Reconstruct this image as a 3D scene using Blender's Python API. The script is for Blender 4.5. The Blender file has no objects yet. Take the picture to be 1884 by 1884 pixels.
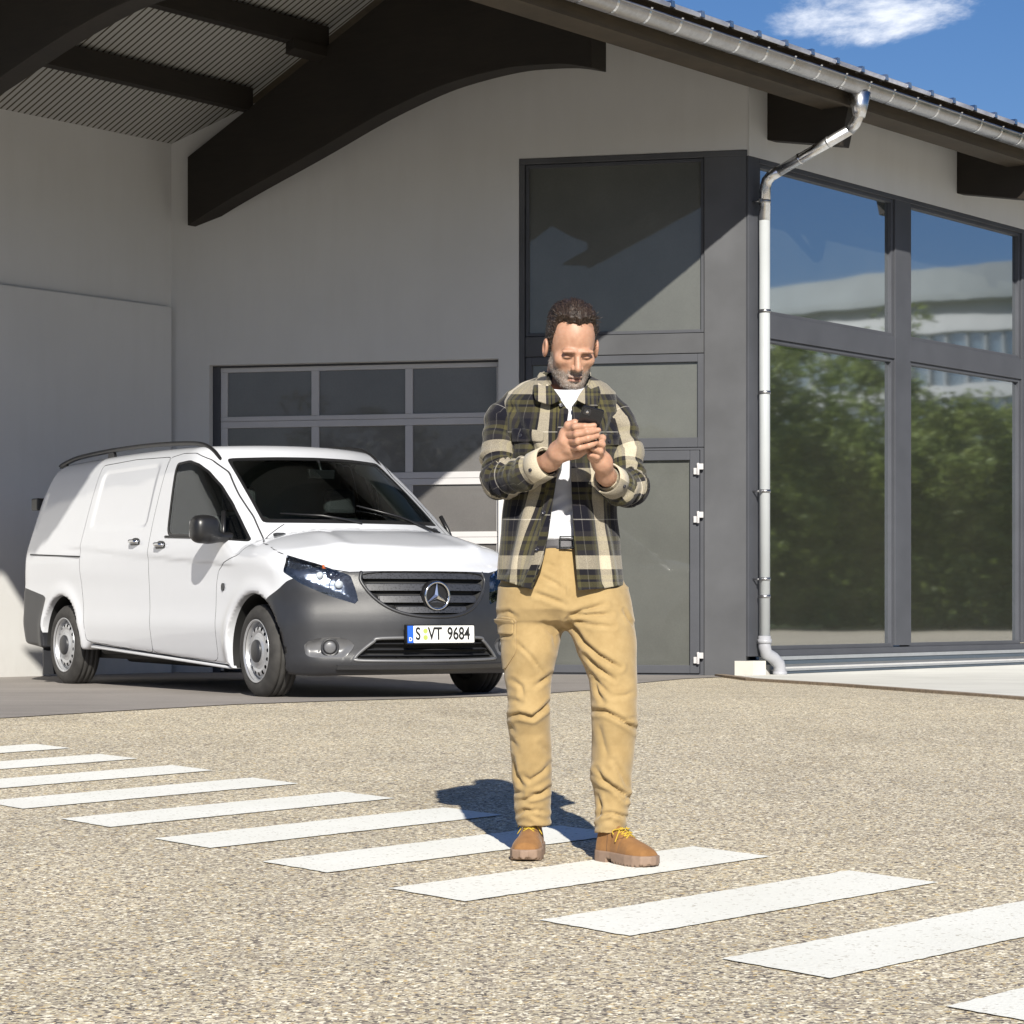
import bpy, bmesh, math, random
import numpy as np
from mathutils import Vector, Matrix
random.seed(7); rng = np.random.default_rng(7)
R = math.radians
sc = bpy.context.scene
col = sc.collection
# ------------------------------------------------------------------ camera
FPX, CAMH = 4600.0/1884.0, 0.62
cd = bpy.data.cameras.new('camera'); cam = bpy.data.objects.new('camera', cd); col.objects.link(cam)
cam.location = (0, 0, CAMH); cam.rotation_euler = (R(90), 0, 0)
cd.sensor_width = 36; cd.sensor_height = 36; cd.lens = 36*FPX
cd.shift_y = (1120-942)/1884.0; cd.clip_end = 3000; cd.clip_start = .1
sc.camera = cam
# ------------------------------------------------------------------ sun and sky
SUN_EL = 31.0; SX, SY = -0.10, 1.0            # sunlight travels along (SX, SY) on the ground
sunv = Vector((SX, SY, 0)).normalized()*math.cos(R(SUN_EL)); sunv.z = -math.sin(R(SUN_EL))
sl = bpy.data.lights.new('sun', 'SUN'); sl.energy = 5.0; sl.angle = R(.5); sl.color = (1, .95, .85)
so = bpy.data.objects.new('sun', sl); col.objects.link(so)
so.rotation_euler = sunv.to_track_quat('-Z', 'Y').to_euler()
w = bpy.data.worlds.new('World'); sc.world = w; w.use_nodes = True
nt = w.node_tree; N = nt.nodes; Lk = nt.links
bg = N['Background']; bg.inputs['Strength'].default_value = .055
sky = N.new('ShaderNodeTexSky'); sky.sky_type = 'NISHITA'; sky.sun_disc = False
sky.sun_elevation = R(SUN_EL); sky.sun_rotation = math.atan2(-SX, -SY)
sky.air_density = 1.0; sky.dust_density = .6; sky.ozone_density = 2.5
tc = N.new('ShaderNodeTexCoord')
def wmath(op, a, b=None, c=None):
    n = N.new('ShaderNodeMath'); n.operation = op
    for i, v in enumerate((a, b, c)):
        if v is None: continue
        if isinstance(v, (int, float)): n.inputs[i].default_value = v
        else: Lk.new(v, n.inputs[i])
    return n.outputs[0]
def cloud(direction, sx, sz, seed, thr, soft=.16):
    d = Vector(direction).normalized()
    right = d.cross(Vector((0, 0, 1))).normalized(); up = right.cross(d)
    def dot(v):
        n = N.new('ShaderNodeVectorMath'); n.operation = 'DOT_PRODUCT'
        Lk.new(tc.outputs['Generated'], n.inputs[0]); n.inputs[1].default_value = v; return n.outputs['Value']
    a = wmath('DIVIDE', dot(right), sx); b = wmath('DIVIDE', dot(up), sz)
    r2 = wmath('ADD', wmath('MULTIPLY', a, a), wmath('MULTIPLY', b, b))
    fr = wmath('GREATER_THAN', dot(d), 0)
    no = N.new('ShaderNodeTexNoise'); no.inputs['Scale'].default_value = 14; no.inputs['Detail'].default_value = 9
    no.inputs['Roughness'].default_value = .62; no.inputs['Distortion'].default_value = .35
    mp = N.new('ShaderNodeMapping'); mp.inputs['Location'].default_value = (seed, seed*.7, 0); mp.inputs['Scale'].default_value = (1, 1, 2.0)
    Lk.new(tc.outputs['Generated'], mp.inputs[0]); Lk.new(mp.outputs[0], no.inputs['Vector'])
    v = wmath('SUBTRACT', no.outputs[0], wmath('MULTIPLY', r2, .28))
    m = N.new('ShaderNodeMapRange'); m.interpolation_type = 'SMOOTHSTEP'
    m.inputs[1].default_value = thr; m.inputs[2].default_value = thr+soft; Lk.new(v, m.inputs[0])
    return wmath('MULTIPLY', m.outputs[0], fr)
def mixw(a, b, f):
    m = N.new('ShaderNodeMix'); m.data_type = 'RGBA'; Lk.new(f, m.inputs[0]); Lk.new(a, m.inputs[6])
    if isinstance(b, tuple): m.inputs[7].default_value = b
    else: Lk.new(b, m.inputs[7])
    return m.outputs[2]
hs = N.new('ShaderNodeHueSaturation'); hs.inputs['Saturation'].default_value = 1.25; hs.inputs['Value'].default_value = 1.0; Lk.new(sky.outputs[0], hs.inputs['Color'])
tint = N.new('ShaderNodeMix'); tint.data_type = 'RGBA'; tint.blend_type = 'MULTIPLY'; tint.inputs[0].default_value = 1; tint.inputs[7].default_value = (.86, .87, 1.06, 1)
Lk.new(hs.outputs[0], tint.inputs[6]); skyc = tint.outputs[2]
cl = cloud((.149, 1, .240), .048, .0165, 3.1, .25, .24)
cl2 = cloud((.22, 1, .185), .012, .004, 9.2, .36)
cl3 = cloud((.93, .36, .19), .10, .03, 5.5, .33, .4)
cl4 = cloud((-.45, -1, .35), .5, .12, 1.5, .35, .4)
s2 = mixw(skyc, (13.5, 14, 15, 1), wmath('MULTIPLY', cl, .93))
s2 = mixw(s2, (7, 8, 11, 1), wmath('MULTIPLY', cl2, .3))
s2 = mixw(s2, (8, 8.4, 9.2, 1), wmath('MULTIPLY', cl3, .5))
s2 = mixw(s2, (10, 10, 10.5, 1), wmath('MULTIPLY', cl4, .7))
Lk.new(s2, bg.inputs['Color'])
sc.view_settings.view_transform = 'Standard'; sc.view_settings.look = 'None'
sc.view_settings.gamma = 1; sc.view_settings.exposure = .55
sc.render.engine = 'CYCLES'

# ------------------------------------------------------------------ helpers
def tag(o, label=None, cat=None, group=None, kind=None):
    if label: o['label'] = label
    if cat: o['category'] = cat
    if group: o['group'] = group
    if kind: o['kind'] = kind
    return o
def empty(name, loc=(0, 0, 0), parent=None):
    o = bpy.data.objects.new(name, None); col.objects.link(o); o.location = loc
    if parent: o.parent = parent
    o.empty_display_size = .2
    return o
def link(name, me, mats, parent=None):
    o = bpy.data.objects.new(name, me); col.objects.link(o)
    if not isinstance(mats, (list, tuple)): mats = [mats]
    for m in mats: me.materials.append(m)
    if parent is not None:
        o.parent = parent
        o.matrix_parent_inverse = Matrix.Identity(4)
        if parent.type == 'EMPTY' or True:
            # geometry is written in world space: undo the parent's own placement
            pm = Matrix.Identity(4); p = parent
            chain = []
            while p is not None: chain.append(p); p = p.parent
            for q in reversed(chain): pm = pm @ q.matrix_parent_inverse @ q.matrix_basis
            o.matrix_parent_inverse = pm.inverted()
    return o
def build(name, bm, mats, parent=None, smooth=False, bevel=0):
    bm.normal_update()
    me = bpy.data.meshes.new(name); bm.to_mesh(me); bm.free()
    if smooth:
        for p in me.polygons: p.use_smooth = True
    o = link(name, me, mats, parent)
    if bevel:
        b = o.modifiers.new('bevel', 'BEVEL'); b.width = bevel; b.segments = 2; b.limit_method = 'ANGLE'; b.angle_limit = R(40)
    return o
def hexa(bm, pts, mat=0):
    """pts: 4 lower corners then 4 upper corners (same winding)"""
    v = [bm.verts.new(p) for p in pts]
    fs = [(3, 2, 1, 0), (4, 5, 6, 7), (0, 1, 5, 4), (1, 2, 6, 5), (2, 3, 7, 6), (3, 0, 4, 7)]
    out = []
    for f in fs:
        fc = bm.faces.new([v[i] for i in f]); fc.material_index = mat; out.append(fc)
    bmesh.ops.recalc_face_normals(bm, faces=out)
    return v
def prism(bm, poly, fn, d0, d1, mat=0):
    """poly in 2d, fn(a,b,d)->world; extruded from depth d0 to d1"""
    n = len(poly)
    v0 = [bm.verts.new(fn(a, b, d0)) for a, b in poly]; v1 = [bm.verts.new(fn(a, b, d1)) for a, b in poly]
    fs = [bm.faces.new(v0), bm.faces.new(v1[::-1])]
    for i in range(n):
        j = (i+1) % n; fs.append(bm.faces.new((v0[i], v0[j], v1[j], v1[i])))
    for f in fs: f.material_index = mat
    bmesh.ops.recalc_face_normals(bm, faces=fs)
def tube(bm, pts, r, seg=14, cap=True, mat=0):
    pts = [Vector(p) for p in pts]; n = len(pts); rs = r if isinstance(r, (list, tuple)) else [r]*n
    rings = []; ref = None
    for i in range(n):
        t = (pts[min(i+1, n-1)]-pts[max(i-1, 0)]).normalized()
        if ref is None:
            ref = Vector((0, 0, 1)) if abs(t.z) < .9 else Vector((1, 0, 0))
        a = t.cross(ref).normalized(); b = a.cross(t).normalized(); ref = b
        rings.append([bm.verts.new(pts[i]+(a*math.cos(q)+b*math.sin(q))*rs[i]) for q in [2*math.pi*k/seg for k in range(seg)]])
    fs = []
    for i in range(n-1):
        for k in range(seg):
            fs.append(bm.faces.new((rings[i][k], rings[i][(k+1) % seg], rings[i+1][(k+1) % seg], rings[i+1][k])))
    if cap:
        fs.append(bm.faces.new(rings[0][::-1])); fs.append(bm.faces.new(rings[-1]))
    for f in fs: f.material_index = mat; f.smooth = True
    bmesh.ops.recalc_face_normals(bm, faces=fs)
def lathe(bm, prof, fn, seg=48, mat=0, smooth=True, close=False):
    """prof: (axis, radius) pairs; fn(axis, x, y)->world"""
    rings = [[bm.verts.new(fn(a, r*math.cos(2*math.pi*k/seg), r*math.sin(2*math.pi*k/seg))) for k in range(seg)] for a, r in prof]
    fs = []; m = len(prof)
    for i in range(m if close else m-1):
        for k in range(seg):
            fs.append(bm.faces.new((rings[i][k], rings[i][(k+1) % seg], rings[(i+1) % m][(k+1) % seg], rings[(i+1) % m][k])))
    for f in fs: f.material_index = mat; f.smooth = smooth
    if not close:
        for rg in (rings[0], rings[-1]):
            fs.append(bm.faces.new(rg)); fs[-1].material_index = mat
    bmesh.ops.recalc_face_normals(bm, faces=fs)
# ------------------------------------------------------------------ materials
MATS = {}
class NB:
    def __init__(s, name):
        s.m = bpy.data.materials.new(name); s.m.use_nodes = True; s.t = s.m.node_tree; s.n = s.t.nodes; s.l = s.t.links
        s.p = s.n['Principled BSDF']; MATS[name] = s.m
    def new(s, ty, **kw):
        n = s.n.new(ty)
        for k, v in kw.items():
            if hasattr(n, k): setattr(n, k, v)
            else: n.inputs[k.replace('_', ' ')].default_value = v
        return n
    def lk(s, a, b): s.l.new(a, b)
    def coord(s, kind='Object', scale=(1, 1, 1), rot=(0, 0, 0)):
        t = s.new('ShaderNodeTexCoord'); m = s.new('ShaderNodeMapping'); m.inputs['Scale'].default_value = scale; m.inputs['Rotation'].default_value = rot
        s.lk(t.outputs[kind], m.inputs[0]); return m.outputs[0]
    def geo(s, scale=(1, 1, 1)):
        t = s.new('ShaderNodeNewGeometry'); m = s.new('ShaderNodeMapping'); m.inputs['Scale'].default_value = scale
        s.lk(t.outputs['Position'], m.inputs[0]); return m.outputs[0]
    def noise(s, vec, scale, detail=4, rough=.55, dist=0):
        n = s.new('ShaderNodeTexNoise'); n.inputs['Scale'].default_value = scale; n.inputs['Detail'].default_value = detail
        n.inputs['Roughness'].default_value = rough; n.inputs['Distortion'].default_value = dist
        s.lk(vec, n.inputs['Vector']); return n.outputs[0]
    def ramp(s, fac, stops, interp='LINEAR'):
        r = s.new('ShaderNodeValToRGB'); r.color_ramp.interpolation = interp
        e = r.color_ramp.elements
        while len(e) < len(stops): e.new(.5)
        for i, (p, c) in enumerate(stops):
            e[i].position = p; e[i].color = (c[0], c[1], c[2], 1) if isinstance(c, (tuple, list)) else (c, c, c, 1)
        s.lk(fac, r.inputs[0]); return r.outputs[0]
    def mix(s, f, a, b, mode='MIX'):
        m = s.new('ShaderNodeMix'); m.data_type = 'RGBA'; m.blend_type = mode
        for i, v in ((0, f), (6, a), (7, b)):
            if isinstance(v, (int, float)): m.inputs[i].default_value = v if i == 0 else (v, v, v, 1)
            elif isinstance(v, tuple): m.inputs[i].default_value = (v[0], v[1], v[2], 1)
            else: s.lk(v, m.inputs[i])
        return m.outputs[2]
    def mth(s, op, a, b=0., c=None):
        m = s.new('ShaderNodeMath'); m.operation = op
        for i, v in enumerate((a, b, c)):
            if v is None: continue
            if isinstance(v, (int, float)): m.inputs[i].default_value = v
            else: s.lk(v, m.inputs[i])
        return m.outputs[0]
    def bump(s, h, strength=.3, dist=.01):
        b = s.new('ShaderNodeBump'); b.inputs['Strength'].default_value = strength; b.inputs['Distance'].default_value = dist
        s.lk(h, b.inputs['Height']); s.lk(b.outputs[0], s.p.inputs['Normal'])
    def base(s, c):
        if isinstance(c, tuple): s.p.inputs['Base Color'].default_value = (c[0], c[1], c[2], 1)
        else: s.lk(c, s.p.inputs['Base Color'])
    def set(s, **kw):
        for k, v in kw.items():
            i = s.p.inputs[k.replace('_', ' ')]
            if isinstance(v, (int, float, tuple)): i.default_value = v
            else: s.lk(v, i)
        return s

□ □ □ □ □

→ What you should do:
Give nothing but the number of lines containing the string "objects".

→ Answer in full:
5